POLÍTICA FISCAL Apesar de o BC ter deixado claro que vamos perseguir a meta de inflação, as expectativas estão num nível acima da meta. Em parte pela percepção de que precisa ser feita a convergência fiscal. Para 2024, a meta do governo é 0% e o mercado acha que vai ser -0,8%. Isso se repete para 2025 e 2026. Como o mercado já tem um número bastante ruim para 2024, eu acho que aqui a chance é de a surpresa ser para melhor. O governo tem condições de apresentar um número melhor do que -0,8%.

TAXA DE JUROS Quase todos os países do mundo trabalham com a expectativa de queda de juros. O mundo emergente começou antes. Ao contrário de crises no passado, desta vez os emergentes foram mais coordenados e conseguiram fazer uma política monetária relativamente antecipada. O Brasil foi um dos primeiros. E em política monetária, quando você faz rápido e faz primeiro, custa menos para toda a economia. Acabo, porém, escutando muito no noticiário, ‘Olha, a taxa nominal está caindo, mas a taxa real não caiu’. Não é verdade. Entre 2014 e 2019, a taxa de juros real na média no Brasil foi 3,6% maior que a destes três países. De 2020 a 2023, caiu para 2,6% acima. Agora está 1,2% acima. A gente vem no movimento de convergência de taxa de juros real. A diferença vem se fechando. Alta é a nossa taxa de juros estrutural. O que precisamos é combater a taxa de juro estrutural alta.

EUA Há uma queda de juros muito menor do que já esteve precificada. Mas o gráfico mais assustador é o da dívida. Ela ficou por décadas entre 40% e 50% do PIB. Em 2008, 2009 e depois de 2010 sobe quase numa linha reta. Sai de um padrão histórico de 50% do PIB para algo perto de 180% do PIB.Como os juros subiram para 5,5% significa que vai ter um efeito de liquidez no mercado, porque os países desenvolvidos estão custando mais para financiar a dívida. Esse dinheiro tem de sair de algum lugar. Afeta o mundo emergente. Afeta as empresas. Não é uma coisa que as pessoas estão falando muito, mas é um ponto a se ficar de olho.

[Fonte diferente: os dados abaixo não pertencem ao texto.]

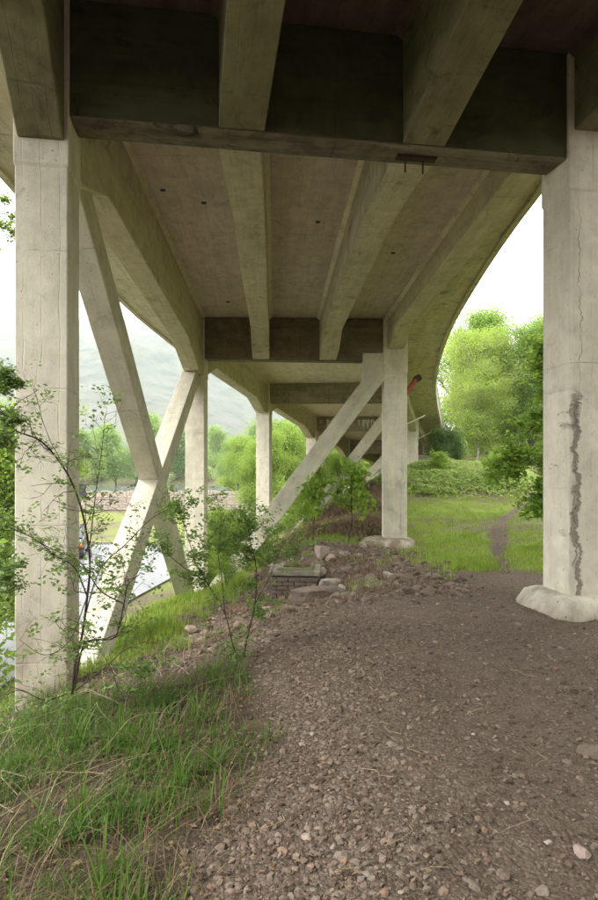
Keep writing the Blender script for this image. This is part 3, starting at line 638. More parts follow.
def stones(name, n, x0, x1, y0, y1, mask, s0, s1, label, tilt=.35, big=False, sink=.25, tlo=0, thi=1):
    x, y = rand_ground(n, x0, x1, y0, y1, mask); z = H(x, y); m = len(x)
    size = s0 * (s1 / s0) ** (RNG.random(m) ** 2.0); ti = np.clip(tlo + (thi - tlo) * RNG.random(m) * (.88 + .12 * (RNG.random(m) < .06)), 0, 1)
    V, F, T = scatter(shapes_b if big else shapes, IF2 if big else IF, np.c_[x, y, z + size * (.3 - sink)], size, ti, tilt)
    o = link(name, np_mesh(name, V, F, T), M['stone']); return tag(o, label, kind='stuff')
left_band = lambda x, y: gravel_mask(x, y) * (.12 + .88 * (1 - sm(-.2, .8, x - .15 - .10 * (y - 2) + fbm(x, y, 3, 1.3) * .6)))
stones('gravel', 34000, -.9, 2.2, 1.8, 9, left_band, .007, .026, 'coarse reddish grey gravel along the left edge of the path')
stones('gravel', 42000, -1, 5, 1.8, 9.5, gravel_mask, .0035, .012, 'fine scattered chips trodden into the path')
stones('gravel', 1100, -.8, 4.6, 1.9, 9.5, gravel_mask, .014, .036, 'larger loose stones lying over the path', big=True)
right_band = lambda x, y: gravel_mask(x, y) * sm(.8, 1.8, x - .25 * (y - 2))
stones('gravel', 7000, .8, 4.6, 1.9, 8, right_band, .006, .022, 'loose gravel by the right footing')
stones('rubble', 16000, -3, 3.2, 5.0, 15, dirt_bare, .012, .05, 'stony rubble on the bare bank below the bridge')
stones('rubble', 1500, -1.6, 2.8, 7, 18, dirt_bare, .04, .12, 'scattered broken stones on the bare bank', big=True)
stones('path_gravel', 9000, 2.5, 12, 9, 30, lambda x, y: (path_d(x, y) < .17) * 1.0, .012, .04, 'pale grit on the narrow footpath', tlo=.45)
stones('rubble', 900, -.4, 3.6, 16, 26, bracken_mask, .04, .13, 'broken stones and clods on the bracken slope', big=True)
# ---- single rocks
def rock(x, y, s, mat, label, seed, flat=.55, sq=(1, 1), sink=.2, dz=0.0, rz=None):
    V, F = ico(3); r = np.random.default_rng(seed); P = V.copy()
    for _ in range(13):
        n = r.normal(size=3); n /= np.linalg.norm(n); P -= np.outer(np.maximum(P @ n - r.uniform(.4, .72), 0), n)
    P += P * (fbm(P[:, 0] * 3 + seed, P[:, 1] * 3 + P[:, 2] * 2, 3, 1.5)[:, None]) * .12
    P *= np.array([s * sq[0], s * sq[1], s * flat]); z = float(H(x, y)); o = link('rock', np_mesh('rock', P, F), mat)
    o.location = (x, y, z + s * flat * (.55 - sink) + dz); o.rotation_euler = (r.uniform(-.15, .15), r.uniform(-.15, .15), r.uniform(0, 6) if rz is None else rz)
    return tag(o, label, 'rock', 'boulders and broken stones on the bank')
def gp(px, py, Y): return ((px - 299) / 600 * Y, Y)
rock(*gp(308, 604, 8.2), .36, M['rock_brown'], 'long flat brown ledge of rock at the crest of the path', 1, .55, (1.35, .8), -.05, rz=.25)
rock(*gp(333, 592, 8.9), .26, M['rock_brown'], 'low dark slab just behind the long brown ledge', 2, .45, (1.3, .8), 0, rz=.2)
rock(*gp(327, 571, 10.6), .27, M['rock_pale'], 'pale rounded rock right of the brick chamber', 3, .5, (1.2, 1))
rock(*gp(314, 561, 11.2), .24, M['rock_pink'], 'pinkish upright rock beside the brick chamber cap', 4, .75)
rock(*gp(323, 552, 12.2), .26, M['rock_pink'], 'large pinkish boulder heading the tumble of rocks', 5, .8, (1.1, .9), .05)
rock(*gp(334, 548, 13.0), .13, M['rock_pale'], 'small white stone perched above the pinkish boulder', 6, .6)
rock(*gp(320, 565, 11.6), .17, M['rock_brown'], 'small brown rock wedged between two pale rocks', 7, .6)
rock(*gp(339, 579, 9.9), .15, M['rock_brown'], 'dark stone on bare soil right of the pale rock', 8, .5)
rock(*gp(372, 581, 9.3), .27, M['rock_brown'], 'broad flat dark stone half buried mid bank', 9, .28, (1.5, .8))
rock(*gp(388, 575, 9.7), .16, M['rock_pale'], 'grey pointed stone below the middle footing', 10, .4, (1.5, .8))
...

CHINA Lá, o setor de imóveis é muito importante — 73% da riqueza das famílias. Então, quando há uma queda no preço de imóvel, as pessoas respondem consumindo menos. Mas o preço de imóvel não caiu. Então, entender isso será decisivo. Um segundo ponto é que a China está fazendo uma mudança. Deixando de fazer um crescimento baseado em construção e infraestrutura para outro, baseado em consumo. É preciso olhar bastante de perto.

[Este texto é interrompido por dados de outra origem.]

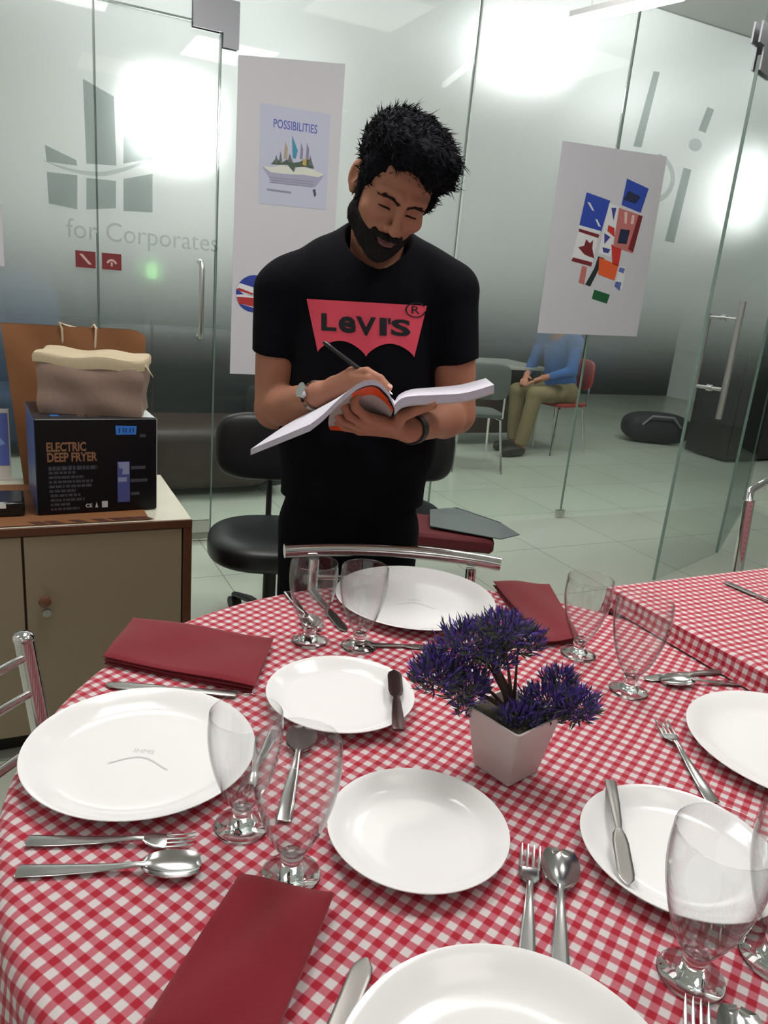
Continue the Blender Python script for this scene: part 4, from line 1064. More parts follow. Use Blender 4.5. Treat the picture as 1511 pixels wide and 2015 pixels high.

PIX & OPEN FINANCE Uma tendência que não tem mais volta: cada vez mais você representará um ativo de forma digital. Isso veio para ficar. Com isso, pensamos: ‘Como o BC deveria se posicionar?’ A gente precisava trazer mais a população para a bancarização. Começamos com algo mais fácil para as pessoas, que é pagamentos, o Pix. A segunda parte é ter comparabilidade e portabilidade imediata, que é o Open Finance — com ele, em algum momento vamos ter o marketplace de finanças. Será com os produtos financeiros como é quando você entra no Google para comprar uma camisa e aparecem inúmeras opções de camisas.

MOEDA DIGITAL O Drex tem três dimensões. Uma é ser um dinheiro programável, que tem vários benefícios e leva para a segunda dimensão: um mercado de contratos e registros muito mais transparente e barato. Sabe aquele ruído de comprar o carro? Você só quer pagar depois que o documento estiver no seu nome e o lojista só quer assinar depois que receber o dinheiro? Desaparece. A terceira dimensão é o uso da tokenização pelos bancos, o que aumenta muito também a eficiência deles.

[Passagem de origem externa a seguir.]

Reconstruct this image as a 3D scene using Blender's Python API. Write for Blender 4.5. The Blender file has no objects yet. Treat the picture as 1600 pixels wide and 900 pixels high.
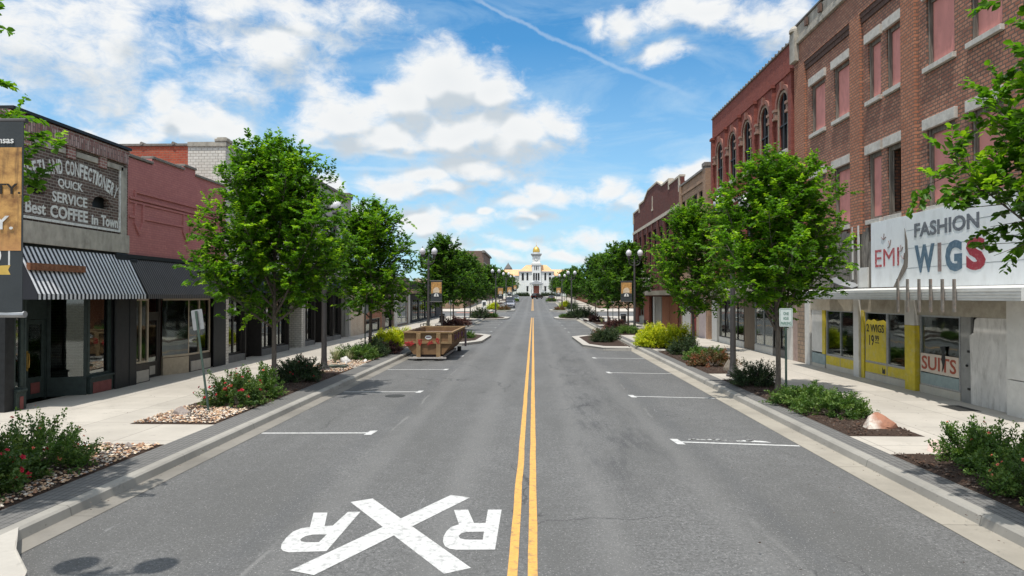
import bpy, math, random
import numpy as np
from mathutils import Vector, Matrix, noise as mnoise
from mathutils.geometry import tessellate_polygon
scene = bpy.context.scene
COL = scene.collection
R = math.radians
F = 1067.0
CAMZ = 3.0
# ---------------------------------------------------------------- camera
cd = bpy.data.cameras.new('camera')
cam = bpy.data.objects.new('camera', cd); COL.objects.link(cam)
cd.sensor_width = 36.0; cd.lens = 36.0 * F / 1600.0
cd.clip_start = 0.05; cd.clip_end = 6000
cam.location = (0, 0, CAMZ)
cam.rotation_euler = (R(90) + math.atan(13 / F), 0, math.atan(33 / F))
scene.camera = cam
CR = cam.rotation_euler.to_matrix()
# ---------------------------------------------------------------- sun and sky
SUN = Vector((-0.8, -1.75, 6.4)).normalized()
SUN_EL = math.asin(SUN.z)
sl = bpy.data.lights.new('sun', 'SUN'); sl.energy = 4.4; sl.angle = R(0.6); sl.color = (1.0, 0.95, 0.87)
so = bpy.data.objects.new('sun', sl); COL.objects.link(so)
so.rotation_euler = SUN.to_track_quat('Z', 'Y').to_euler()
so.location = (0, 0, 60)
vs = scene.view_settings
vs.view_transform = 'Standard'; vs.look = 'None'; vs.exposure = 0.0; vs.gamma = 1.0
vs.use_curve_mapping = False
scene.cycles.max_bounces = 6
scene.cycles.diffuse_bounces = 3
scene.cycles.glossy_bounces = 3
scene.cycles.transparent_max_bounces = 8
scene.cycles.transmission_bounces = 3
scene.cycles.caustics_reflective = False
scene.cycles.caustics_refractive = False
scene.cycles.sample_clamp_indirect = 6
world = bpy.data.worlds.new('World'); scene.world = world; world.use_nodes = True
WN = world.node_tree.nodes; WL = world.node_tree.links
WN.clear()

def ray(px, py):
    v = Vector(((px - 800) / F, (450 - py) / F, -1.0))
    return (CR @ v).normalized()

class NT:
    """small node-graph writer"""
    def __init__(s, tree): s.t = tree; s.n = tree.nodes; s.l = tree.links
    def node(s, typ, **kw):
        n = s.n.new(typ)
        for k, v in kw.items(): setattr(n, k, v)
        return n
    def put(s, sock, v):
        if isinstance(v, bpy.types.NodeSocket): s.l.new(v, sock)
        elif v is not None:
            sock.default_value = v
    def math(s, op, a, b=None, c=None, clamp=False):
        n = s.n.new('ShaderNodeMath'); n.operation = op; n.use_clamp = clamp
        s.put(n.inputs[0], a)
        if b is not None: s.put(n.inputs[1], b)
        if c is not None: s.put(n.inputs[2], c)
        return n.outputs[0]
    def vmath(s, op, a, b=None, scale=None):
        n = s.n.new('ShaderNodeVectorMath'); n.operation = op
        s.put(n.inputs[0], a)
        if b is not None: s.put(n.inputs[1], b)
        if scale is not None: s.put(n.inputs['Scale'], scale)
        return n.outputs['Value'] if op in ('LENGTH', 'DOT_PRODUCT', 'DISTANCE') else n.outputs[0]
    def noise(s, vec, scale, detail=4, rough=0.55, dist=0.0):
        n = s.n.new('ShaderNodeTexNoise')
        s.put(n.inputs['Vector'], vec); n.inputs['Scale'].default_value = scale
        n.inputs['Detail'].default_value = detail; n.inputs['Roughness'].default_value = rough
        n.inputs['Distortion'].default_value = dist
        return n.outputs['Fac'] if 'Fac' in n.outputs else n.outputs[0]
    def mapr(s, v, a, b, c=0.0, d=1.0, smooth=False):
        n = s.n.new('ShaderNodeMapRange'); n.clamp = True
        if smooth: n.interpolation_type = 'SMOOTHSTEP'
        s.put(n.inputs[0], v)
        for i, q in enumerate((a, b, c, d)): s.put(n.inputs[i + 1], q)
        return n.outputs[0]
    def mix(s, f, a, b, blend='MIX'):
        n = s.n.new('ShaderNodeMix'); n.data_type = 'RGBA'; n.blend_type = blend
        s.put(n.inputs[0], f)
        for i, q in ((6, a), (7, b)):
            if isinstance(q, (tuple, list)) and len(q) == 3: q = tuple(q) + (1.0,)
            s.put(n.inputs[i], q)
        return n.outputs[2]
    def comb(s, x, y, z):
        n = s.n.new('ShaderNodeCombineXYZ')
        for i, q in enumerate((x, y, z)): s.put(n.inputs[i], q)
        return n.outputs[0]
    def sep(s, v):
        n = s.n.new('ShaderNodeSeparateXYZ'); s.put(n.inputs[0], v); return n.outputs

def azel(px, py):
    d = ray(px, py)
    return math.atan2(d.x, d.y), math.asin(d.z)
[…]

AUTONOMIA DO BC Países que têm BC independente e utônomo operacionalmente têm BC com autonomia financeira. Para estar à frente na inovação é preciso ter quadros na fronteira do conhecimento, uma autonomia fincanceira e administrativa. Algo mais comparável ao mundo privado. Trata-se de aperfeiçoar o processo para fazer melhores entregas à sociedade.